To show that there is a fresh wind in Washington, perhaps because president-suspect Biden blows, the announcement has come that Gropin' Joe's proposed communication team is comprised entirely of women, which the media assures us is absolutely great, important, historic news because... um... well... vaginas!
Mind you, President Trump already has a large number of women in high level communication positions, but they don't count because they're professionals first and women second. Not so with the incoming team, who will proudly place a lower priority on being logical than gynecological. And although this means that we'll likely never know what the hell a Biden administration is thinking, we'll definitely hear a lot about how it's feeling.
Of course, the communication team shouldn't get too settled in, as we have a strong premonition that the nature of their job will be changing in the near future...

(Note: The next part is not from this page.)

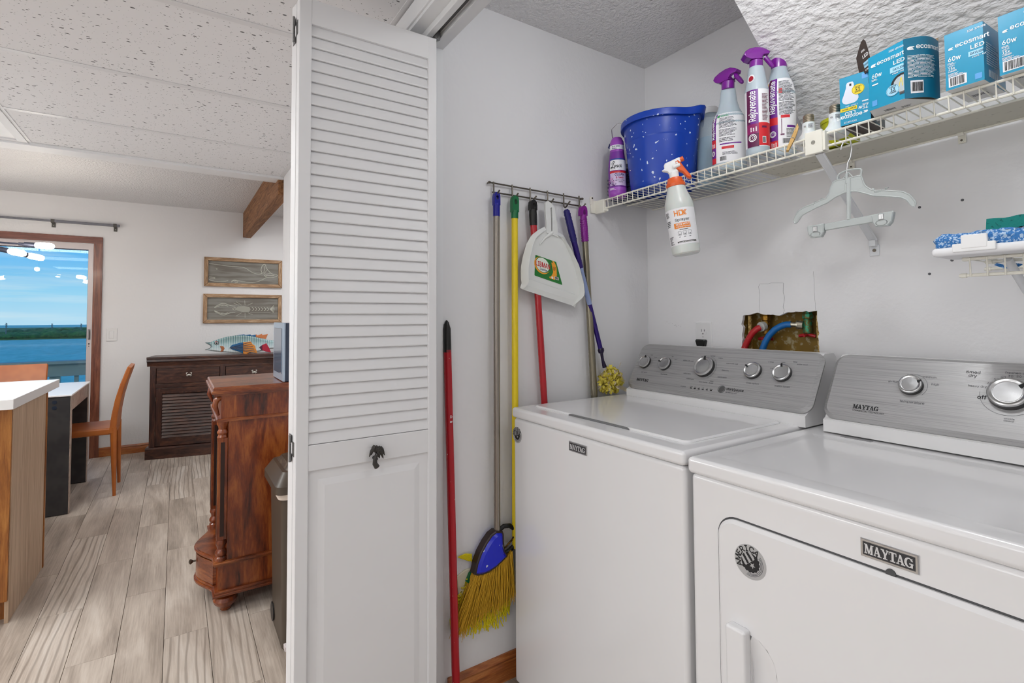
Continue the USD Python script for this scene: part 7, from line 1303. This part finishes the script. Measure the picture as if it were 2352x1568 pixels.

It's a good thing that we can count on this being a fair and honest election, right? Or...will it be as much of a wildly corrupt clusterfudge as the general election a few weeks ago? We've got a pretty good idea, based on this post from our own John the Econ...
My friends subscribe to the USPS's "informed delivery" service which sends you an email with pictures of the mail you can expect to find in your mailbox later in the day. They got a bit of a surprise yesterday when their informed delivery email included no fewer than three applications for absentee ballots that they did not request. And even bigger surprise arrived later when they received all of the mail described in their email except the aforementioned absentee ballot applications.
I wonder who will be voted for on those 3 ballots.
Related to that (and to our increasingly splitting headache) officials in Georgia have announced that they've already received more than 940,000 absentee ballot requests, although they weren't quite clear on whether or not they were all requested by Stacey Abrams.